A: I wrote the lyrics on my way to Detroit, in a car. We were going to play at Baker’s Keyboard Lounge. At that time, I was part of a Scientology thing that Chick got me in for a minute. The word “clear” was very used in Scientology. If you go through some of their classes, there’s one where you hold two cans and the E-Meter — which is more like a lie detector, you know? They ask you simple questions at the beginning. But if you lie, you have a tendency to hold the cans stronger, or move or fidget, and they figure your low point. And I didn’t like that. That’s one of the reasons I quit right away.




Q: You were pregnant during the recording of the first Return to Forever album. How did that shape the music?

A: I sang until I was almost six months pregnant. The touring was a very heavy schedule. We were in the studio (for the second Return to Forever album, “Light as a Feather”), and I had this baby. No females — only males — and nobody wanted to hold the baby. And the baby was beginning to cry. So I’m recording “Light as a Feather.” I grabbed her, gave her my breast and started to sing “Light as a Feather.” And I want you to know that they have no teeth, but their gums push to grab the milk, and it hurts. And I’m trying not to bring pain into my singing. But I endured with her at my breast. And that’s how I recorded “Light as a Feather.”

Q: So you were breastfeeding while recording that song?

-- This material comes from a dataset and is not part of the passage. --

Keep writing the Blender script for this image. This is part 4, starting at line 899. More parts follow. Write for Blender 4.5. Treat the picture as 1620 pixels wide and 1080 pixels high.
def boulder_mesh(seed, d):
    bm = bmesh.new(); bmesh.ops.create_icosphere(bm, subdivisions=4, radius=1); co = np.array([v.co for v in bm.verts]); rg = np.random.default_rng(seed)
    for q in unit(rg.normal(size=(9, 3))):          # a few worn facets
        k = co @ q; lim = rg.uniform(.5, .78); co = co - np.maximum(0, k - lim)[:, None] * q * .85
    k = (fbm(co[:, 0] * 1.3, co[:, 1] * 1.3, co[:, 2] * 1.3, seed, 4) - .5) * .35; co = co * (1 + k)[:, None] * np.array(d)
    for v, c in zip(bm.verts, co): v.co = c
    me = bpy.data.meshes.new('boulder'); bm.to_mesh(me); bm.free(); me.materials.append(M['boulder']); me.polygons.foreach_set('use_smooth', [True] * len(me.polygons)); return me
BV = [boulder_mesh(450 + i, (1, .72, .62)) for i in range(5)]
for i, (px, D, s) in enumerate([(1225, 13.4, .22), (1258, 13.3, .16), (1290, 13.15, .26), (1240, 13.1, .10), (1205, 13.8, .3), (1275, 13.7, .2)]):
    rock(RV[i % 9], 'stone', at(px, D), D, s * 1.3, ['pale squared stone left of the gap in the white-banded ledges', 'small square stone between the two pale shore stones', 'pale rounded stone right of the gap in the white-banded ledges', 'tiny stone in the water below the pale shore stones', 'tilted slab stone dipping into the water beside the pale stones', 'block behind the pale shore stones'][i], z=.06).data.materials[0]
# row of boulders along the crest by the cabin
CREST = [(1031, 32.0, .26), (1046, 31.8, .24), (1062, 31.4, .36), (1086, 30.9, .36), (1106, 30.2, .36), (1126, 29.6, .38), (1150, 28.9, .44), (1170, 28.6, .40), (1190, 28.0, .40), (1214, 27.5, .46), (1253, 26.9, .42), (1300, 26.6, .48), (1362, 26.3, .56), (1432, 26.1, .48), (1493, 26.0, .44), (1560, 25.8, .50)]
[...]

A: Not just that. And then we had a three-week engagement at Ronnie Scott’s, in London. I was singing, and the owner of the club would come in front of the stage and point to his mouth, which meant the baby in the dressing room was crying. And I said, “Joe, play another five choruses. I’ll come back.” (Laughs) I didn’t have a bassinet or anything. So she was inside of a drum case, with pillows. At eight days, Diana, who is my source of inspiration nowadays, for everything — music and all — she actually was making her debut at Ronnie Scott’s.

Q: You’ve appeared on albums by Carlos Santana and Mickey Hart from the Grateful Dead. Were you following rock music in the ’60s and ’70s, and what artists like them were doing?

A: I was not into the rock world, even though I knew who Carlos was. But I didn’t hear his music very much. He used to come to the Keystone Korner (jazz club in San Francisco), almost every night, and sit there — not even talk to anybody, maybe a couple of musicians with him — and watch the show. By the end of the first week, he waited until the second set was over, and he approached me and said, “Listen, I am doing a record, and I will be honored if you and Airto come and play.” And I said, “Carlos, it’s 4 o’clock in the morning.” “The studio is open for me.” “OK, let’s go.”

Q: Even when you weren’t physically in Brazil, it was present in your music.

A: I left Brazil because of the military coup. But Brazil never left me. In here, you know? (Points to heart.) It’s something I can’t explain. There is a word that has no translation, it’s called saudade. And I sing a song about it. I say, “Saudade has no translation if you never felt.” Saudade means “heartfelt missing.” You never miss the bad stuff. All you miss is the good stuff.

Q: You took a long break between this album and your last one. When you were recording “If You Will,” did you feel a new sense of purpose or creativity?

A: When I saw what was happening with the world, I felt that God didn’t give me the gift of singing for no reason. I think he had something in mind. I’m supposed to help. And I cannot omit myself any longer from what’s going on in the world. So I’m going to take it in stride, and I’m going to go back.